Scene modeling code data:
----
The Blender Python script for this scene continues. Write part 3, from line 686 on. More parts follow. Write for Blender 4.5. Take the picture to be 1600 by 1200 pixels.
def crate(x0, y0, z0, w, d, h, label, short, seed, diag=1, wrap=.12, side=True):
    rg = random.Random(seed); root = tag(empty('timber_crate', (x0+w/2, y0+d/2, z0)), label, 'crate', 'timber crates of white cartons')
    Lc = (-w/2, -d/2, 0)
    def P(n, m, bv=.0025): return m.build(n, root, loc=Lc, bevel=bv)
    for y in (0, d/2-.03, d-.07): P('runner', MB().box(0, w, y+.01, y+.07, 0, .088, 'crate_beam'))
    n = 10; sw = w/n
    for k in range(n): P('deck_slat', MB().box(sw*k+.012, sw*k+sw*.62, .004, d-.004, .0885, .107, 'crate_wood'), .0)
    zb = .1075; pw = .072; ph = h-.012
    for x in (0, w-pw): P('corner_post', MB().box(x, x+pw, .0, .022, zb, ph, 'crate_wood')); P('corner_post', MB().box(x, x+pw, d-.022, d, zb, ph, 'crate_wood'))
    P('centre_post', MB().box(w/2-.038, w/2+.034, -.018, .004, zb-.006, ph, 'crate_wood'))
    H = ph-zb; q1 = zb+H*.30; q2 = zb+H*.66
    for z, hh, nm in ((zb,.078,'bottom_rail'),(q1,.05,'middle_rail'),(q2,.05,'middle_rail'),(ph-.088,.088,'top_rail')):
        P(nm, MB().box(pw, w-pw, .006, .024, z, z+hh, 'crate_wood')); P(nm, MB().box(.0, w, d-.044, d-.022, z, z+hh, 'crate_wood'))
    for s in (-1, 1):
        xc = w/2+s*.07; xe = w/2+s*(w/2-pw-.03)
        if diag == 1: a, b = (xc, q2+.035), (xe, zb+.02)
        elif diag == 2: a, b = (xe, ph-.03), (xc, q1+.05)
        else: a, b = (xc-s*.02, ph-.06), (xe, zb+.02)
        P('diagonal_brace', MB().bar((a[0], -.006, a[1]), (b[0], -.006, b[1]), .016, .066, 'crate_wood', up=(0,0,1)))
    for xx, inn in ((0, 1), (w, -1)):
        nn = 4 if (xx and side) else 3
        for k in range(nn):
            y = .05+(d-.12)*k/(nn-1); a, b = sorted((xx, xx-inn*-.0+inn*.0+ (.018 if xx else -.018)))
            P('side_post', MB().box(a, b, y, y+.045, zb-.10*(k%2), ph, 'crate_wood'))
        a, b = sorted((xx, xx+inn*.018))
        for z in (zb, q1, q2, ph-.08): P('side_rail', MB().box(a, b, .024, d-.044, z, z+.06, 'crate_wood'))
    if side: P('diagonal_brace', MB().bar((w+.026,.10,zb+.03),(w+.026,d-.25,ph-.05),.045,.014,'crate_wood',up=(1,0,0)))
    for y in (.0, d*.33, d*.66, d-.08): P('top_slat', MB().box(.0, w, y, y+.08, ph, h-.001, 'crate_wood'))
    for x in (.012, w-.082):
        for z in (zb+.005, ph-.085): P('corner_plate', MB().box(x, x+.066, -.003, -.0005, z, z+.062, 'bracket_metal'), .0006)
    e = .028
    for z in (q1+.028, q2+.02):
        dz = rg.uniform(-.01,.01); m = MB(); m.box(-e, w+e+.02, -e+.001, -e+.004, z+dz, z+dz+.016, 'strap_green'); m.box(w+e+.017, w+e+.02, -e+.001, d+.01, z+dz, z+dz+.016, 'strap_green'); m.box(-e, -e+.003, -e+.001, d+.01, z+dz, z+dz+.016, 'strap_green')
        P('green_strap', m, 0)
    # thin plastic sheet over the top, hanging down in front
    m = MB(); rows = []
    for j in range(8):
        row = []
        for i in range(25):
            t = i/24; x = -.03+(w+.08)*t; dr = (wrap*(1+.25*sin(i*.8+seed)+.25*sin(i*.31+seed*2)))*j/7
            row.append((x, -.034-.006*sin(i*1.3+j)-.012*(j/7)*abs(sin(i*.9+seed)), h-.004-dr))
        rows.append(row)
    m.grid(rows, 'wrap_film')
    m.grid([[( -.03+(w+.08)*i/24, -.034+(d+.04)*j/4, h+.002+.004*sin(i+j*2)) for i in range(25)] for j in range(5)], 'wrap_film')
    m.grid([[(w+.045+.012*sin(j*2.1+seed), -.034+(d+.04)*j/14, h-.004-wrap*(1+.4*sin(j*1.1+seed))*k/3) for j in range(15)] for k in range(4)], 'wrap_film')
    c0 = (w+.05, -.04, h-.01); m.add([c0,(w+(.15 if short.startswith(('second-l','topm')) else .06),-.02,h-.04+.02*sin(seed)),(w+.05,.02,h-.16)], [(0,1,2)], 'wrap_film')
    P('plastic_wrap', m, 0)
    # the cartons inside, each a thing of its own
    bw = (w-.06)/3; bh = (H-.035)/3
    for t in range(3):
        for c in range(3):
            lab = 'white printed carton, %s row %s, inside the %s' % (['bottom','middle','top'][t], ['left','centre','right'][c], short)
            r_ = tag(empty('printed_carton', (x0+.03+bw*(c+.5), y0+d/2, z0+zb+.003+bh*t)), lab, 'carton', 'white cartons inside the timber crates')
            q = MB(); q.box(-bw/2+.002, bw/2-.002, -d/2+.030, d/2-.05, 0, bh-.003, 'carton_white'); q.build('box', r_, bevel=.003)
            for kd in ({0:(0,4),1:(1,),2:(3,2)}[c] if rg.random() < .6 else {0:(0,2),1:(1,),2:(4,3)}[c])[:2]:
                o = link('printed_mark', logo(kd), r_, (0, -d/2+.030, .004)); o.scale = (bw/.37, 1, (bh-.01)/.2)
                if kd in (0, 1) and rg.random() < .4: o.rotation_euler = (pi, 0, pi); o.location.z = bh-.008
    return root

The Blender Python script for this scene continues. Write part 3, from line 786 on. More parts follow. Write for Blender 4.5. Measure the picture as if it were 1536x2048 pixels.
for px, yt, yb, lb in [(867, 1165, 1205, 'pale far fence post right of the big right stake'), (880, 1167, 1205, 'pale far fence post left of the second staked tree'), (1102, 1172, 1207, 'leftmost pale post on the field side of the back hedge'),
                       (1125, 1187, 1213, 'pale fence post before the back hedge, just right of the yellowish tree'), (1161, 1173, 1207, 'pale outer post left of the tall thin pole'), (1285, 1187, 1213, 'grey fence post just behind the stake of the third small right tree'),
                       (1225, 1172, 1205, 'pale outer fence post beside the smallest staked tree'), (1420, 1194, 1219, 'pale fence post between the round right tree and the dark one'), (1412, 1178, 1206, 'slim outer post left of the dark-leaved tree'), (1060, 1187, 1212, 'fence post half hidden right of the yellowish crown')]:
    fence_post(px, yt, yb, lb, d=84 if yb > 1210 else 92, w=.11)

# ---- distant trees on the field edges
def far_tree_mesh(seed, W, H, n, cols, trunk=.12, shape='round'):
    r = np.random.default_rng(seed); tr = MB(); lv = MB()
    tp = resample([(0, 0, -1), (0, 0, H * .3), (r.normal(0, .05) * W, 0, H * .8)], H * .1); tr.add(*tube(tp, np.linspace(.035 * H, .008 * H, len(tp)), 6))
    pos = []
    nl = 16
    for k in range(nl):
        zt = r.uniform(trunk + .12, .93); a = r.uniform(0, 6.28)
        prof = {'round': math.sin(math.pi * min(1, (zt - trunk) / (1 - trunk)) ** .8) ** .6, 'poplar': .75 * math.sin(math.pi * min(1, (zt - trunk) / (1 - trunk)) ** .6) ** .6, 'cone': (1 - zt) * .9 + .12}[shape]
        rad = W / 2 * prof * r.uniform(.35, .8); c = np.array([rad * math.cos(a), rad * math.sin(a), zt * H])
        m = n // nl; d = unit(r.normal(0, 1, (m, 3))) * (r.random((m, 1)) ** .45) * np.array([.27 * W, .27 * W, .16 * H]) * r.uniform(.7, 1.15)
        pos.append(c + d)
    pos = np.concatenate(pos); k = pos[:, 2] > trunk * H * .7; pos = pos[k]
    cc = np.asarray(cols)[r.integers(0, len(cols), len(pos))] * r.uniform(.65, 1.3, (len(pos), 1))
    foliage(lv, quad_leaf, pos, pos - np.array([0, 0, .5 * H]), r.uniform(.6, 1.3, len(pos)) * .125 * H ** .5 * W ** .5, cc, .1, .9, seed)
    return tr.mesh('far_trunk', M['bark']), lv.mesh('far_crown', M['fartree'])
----
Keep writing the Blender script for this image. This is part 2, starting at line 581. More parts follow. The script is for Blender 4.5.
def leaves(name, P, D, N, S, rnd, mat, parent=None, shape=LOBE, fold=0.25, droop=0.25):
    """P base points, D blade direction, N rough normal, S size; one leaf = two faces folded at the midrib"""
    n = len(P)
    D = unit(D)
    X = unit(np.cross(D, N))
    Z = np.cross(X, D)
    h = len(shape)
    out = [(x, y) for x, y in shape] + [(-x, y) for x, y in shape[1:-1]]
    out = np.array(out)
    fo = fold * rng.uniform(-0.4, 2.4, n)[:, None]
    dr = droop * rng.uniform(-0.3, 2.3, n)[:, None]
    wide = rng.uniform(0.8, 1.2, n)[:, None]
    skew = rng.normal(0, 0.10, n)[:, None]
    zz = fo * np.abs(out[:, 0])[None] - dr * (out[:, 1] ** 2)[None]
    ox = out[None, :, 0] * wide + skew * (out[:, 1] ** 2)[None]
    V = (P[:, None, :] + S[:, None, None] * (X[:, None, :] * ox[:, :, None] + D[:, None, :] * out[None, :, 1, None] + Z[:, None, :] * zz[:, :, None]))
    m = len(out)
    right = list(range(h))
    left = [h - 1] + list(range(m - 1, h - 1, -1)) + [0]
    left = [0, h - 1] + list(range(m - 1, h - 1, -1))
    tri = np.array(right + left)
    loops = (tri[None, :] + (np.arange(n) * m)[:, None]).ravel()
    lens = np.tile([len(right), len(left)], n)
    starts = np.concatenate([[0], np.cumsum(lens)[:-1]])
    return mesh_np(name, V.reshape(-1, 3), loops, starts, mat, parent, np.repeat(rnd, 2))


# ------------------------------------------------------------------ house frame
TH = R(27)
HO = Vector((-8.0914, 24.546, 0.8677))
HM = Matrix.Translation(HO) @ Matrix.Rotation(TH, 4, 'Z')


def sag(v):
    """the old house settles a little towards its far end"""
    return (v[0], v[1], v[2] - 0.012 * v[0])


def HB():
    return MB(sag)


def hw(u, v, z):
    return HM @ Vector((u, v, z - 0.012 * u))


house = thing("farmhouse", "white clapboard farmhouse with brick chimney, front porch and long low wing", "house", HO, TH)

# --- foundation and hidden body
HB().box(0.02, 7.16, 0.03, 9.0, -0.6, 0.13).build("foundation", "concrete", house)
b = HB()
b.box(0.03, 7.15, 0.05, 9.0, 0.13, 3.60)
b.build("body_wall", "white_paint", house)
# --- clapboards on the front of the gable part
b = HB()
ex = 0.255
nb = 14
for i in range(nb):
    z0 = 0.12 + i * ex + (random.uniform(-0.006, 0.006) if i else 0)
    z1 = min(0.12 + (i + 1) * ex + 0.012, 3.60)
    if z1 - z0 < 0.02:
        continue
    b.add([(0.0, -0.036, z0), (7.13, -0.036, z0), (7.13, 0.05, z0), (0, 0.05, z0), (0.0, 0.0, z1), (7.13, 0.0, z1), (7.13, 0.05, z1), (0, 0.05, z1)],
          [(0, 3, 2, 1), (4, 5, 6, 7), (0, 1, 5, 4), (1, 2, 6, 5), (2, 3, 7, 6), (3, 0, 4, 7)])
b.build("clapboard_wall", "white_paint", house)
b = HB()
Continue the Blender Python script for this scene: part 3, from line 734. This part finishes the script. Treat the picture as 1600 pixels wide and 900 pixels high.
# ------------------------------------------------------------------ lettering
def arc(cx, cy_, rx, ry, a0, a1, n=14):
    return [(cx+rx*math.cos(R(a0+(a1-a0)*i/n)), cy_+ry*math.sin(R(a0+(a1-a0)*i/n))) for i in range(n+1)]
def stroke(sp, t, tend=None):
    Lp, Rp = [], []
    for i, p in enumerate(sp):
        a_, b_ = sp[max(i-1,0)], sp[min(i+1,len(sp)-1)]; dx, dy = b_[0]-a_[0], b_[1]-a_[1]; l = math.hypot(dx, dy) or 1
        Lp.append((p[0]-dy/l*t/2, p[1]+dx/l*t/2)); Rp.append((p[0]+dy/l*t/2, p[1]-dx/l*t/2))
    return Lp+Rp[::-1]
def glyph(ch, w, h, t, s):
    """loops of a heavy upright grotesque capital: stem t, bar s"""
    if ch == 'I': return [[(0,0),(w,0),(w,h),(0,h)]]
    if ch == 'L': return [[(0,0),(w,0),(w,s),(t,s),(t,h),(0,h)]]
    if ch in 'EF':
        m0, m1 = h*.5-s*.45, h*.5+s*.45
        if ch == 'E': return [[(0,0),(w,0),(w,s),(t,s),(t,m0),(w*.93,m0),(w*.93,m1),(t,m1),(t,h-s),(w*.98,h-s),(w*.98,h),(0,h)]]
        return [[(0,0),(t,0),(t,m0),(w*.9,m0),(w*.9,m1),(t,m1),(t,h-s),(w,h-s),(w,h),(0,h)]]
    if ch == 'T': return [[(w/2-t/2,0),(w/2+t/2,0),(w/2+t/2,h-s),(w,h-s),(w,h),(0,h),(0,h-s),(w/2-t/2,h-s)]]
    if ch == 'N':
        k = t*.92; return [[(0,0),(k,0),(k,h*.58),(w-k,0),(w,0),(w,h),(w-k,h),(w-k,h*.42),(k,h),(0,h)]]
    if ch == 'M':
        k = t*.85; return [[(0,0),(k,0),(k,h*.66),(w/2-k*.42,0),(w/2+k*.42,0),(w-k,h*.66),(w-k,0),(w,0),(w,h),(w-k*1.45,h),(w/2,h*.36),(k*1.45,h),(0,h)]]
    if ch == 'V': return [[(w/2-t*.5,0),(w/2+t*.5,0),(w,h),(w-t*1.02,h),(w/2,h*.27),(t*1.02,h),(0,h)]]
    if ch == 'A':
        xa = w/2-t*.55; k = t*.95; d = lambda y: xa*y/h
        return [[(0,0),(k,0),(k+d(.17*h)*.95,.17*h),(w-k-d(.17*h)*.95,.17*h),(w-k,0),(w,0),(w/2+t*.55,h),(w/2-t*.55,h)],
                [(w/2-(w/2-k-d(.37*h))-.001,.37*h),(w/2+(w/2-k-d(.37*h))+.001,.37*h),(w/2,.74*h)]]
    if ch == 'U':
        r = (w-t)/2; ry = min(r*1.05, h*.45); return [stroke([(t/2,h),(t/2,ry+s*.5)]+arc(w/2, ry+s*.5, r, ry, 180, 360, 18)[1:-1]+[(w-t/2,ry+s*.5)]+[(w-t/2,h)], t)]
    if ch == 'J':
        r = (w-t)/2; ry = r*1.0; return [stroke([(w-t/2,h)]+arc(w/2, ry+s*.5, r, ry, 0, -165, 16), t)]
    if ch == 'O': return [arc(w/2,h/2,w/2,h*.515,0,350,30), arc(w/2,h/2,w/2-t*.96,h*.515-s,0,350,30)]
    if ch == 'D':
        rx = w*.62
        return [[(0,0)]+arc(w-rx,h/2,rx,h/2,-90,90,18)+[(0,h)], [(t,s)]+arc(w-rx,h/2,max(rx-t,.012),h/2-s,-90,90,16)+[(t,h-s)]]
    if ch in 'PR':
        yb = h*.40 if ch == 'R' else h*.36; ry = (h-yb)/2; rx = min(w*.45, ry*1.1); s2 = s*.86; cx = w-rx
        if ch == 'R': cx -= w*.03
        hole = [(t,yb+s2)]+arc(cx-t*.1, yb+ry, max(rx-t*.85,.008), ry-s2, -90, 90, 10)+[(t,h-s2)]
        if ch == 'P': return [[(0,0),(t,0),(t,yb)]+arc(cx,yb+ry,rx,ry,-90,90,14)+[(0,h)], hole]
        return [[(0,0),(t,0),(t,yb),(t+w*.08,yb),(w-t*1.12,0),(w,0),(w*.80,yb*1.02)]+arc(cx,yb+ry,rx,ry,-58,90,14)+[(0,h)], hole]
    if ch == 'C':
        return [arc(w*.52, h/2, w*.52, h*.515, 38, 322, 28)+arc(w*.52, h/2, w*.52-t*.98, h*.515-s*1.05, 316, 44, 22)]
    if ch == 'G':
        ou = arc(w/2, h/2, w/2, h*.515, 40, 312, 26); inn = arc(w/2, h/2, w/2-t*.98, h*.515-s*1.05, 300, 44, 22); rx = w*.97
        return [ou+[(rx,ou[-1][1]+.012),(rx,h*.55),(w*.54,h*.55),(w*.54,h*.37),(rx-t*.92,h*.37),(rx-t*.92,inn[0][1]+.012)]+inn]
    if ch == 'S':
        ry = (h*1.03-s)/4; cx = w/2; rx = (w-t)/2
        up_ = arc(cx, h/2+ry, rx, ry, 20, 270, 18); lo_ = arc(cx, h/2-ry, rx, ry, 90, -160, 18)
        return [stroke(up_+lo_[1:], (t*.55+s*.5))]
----
Your objective |
Write out exactly the lines from the one with "were 1536x2048 pixels." through the one with "fence_post(px, yt, yb, lb, d=84", including both, and no others.

Solution below |
The Blender Python script for this scene continues. Write part 3, from line 786 on. More parts follow. Write for Blender 4.5. Measure the picture as if it were 1536x2048 pixels.
for px, yt, yb, lb in [(867, 1165, 1205, 'pale far fence post right of the big right stake'), (880, 1167, 1205, 'pale far fence post left of the second staked tree'), (1102, 1172, 1207, 'leftmost pale post on the field side of the back hedge'),
                       (1125, 1187, 1213, 'pale fence post before the back hedge, just right of the yellowish tree'), (1161, 1173, 1207, 'pale outer post left of the tall thin pole'), (1285, 1187, 1213, 'grey fence post just behind the stake of the third small right tree'),
                       (1225, 1172, 1205, 'pale outer fence post beside the smallest staked tree'), (1420, 1194, 1219, 'pale fence post between the round right tree and the dark one'), (1412, 1178, 1206, 'slim outer post left of the dark-leaved tree'), (1060, 1187, 1212, 'fence post half hidden right of the yellowish crown')]:
    fence_post(px, yt, yb, lb, d=84 if yb > 1210 else 92, w=.11)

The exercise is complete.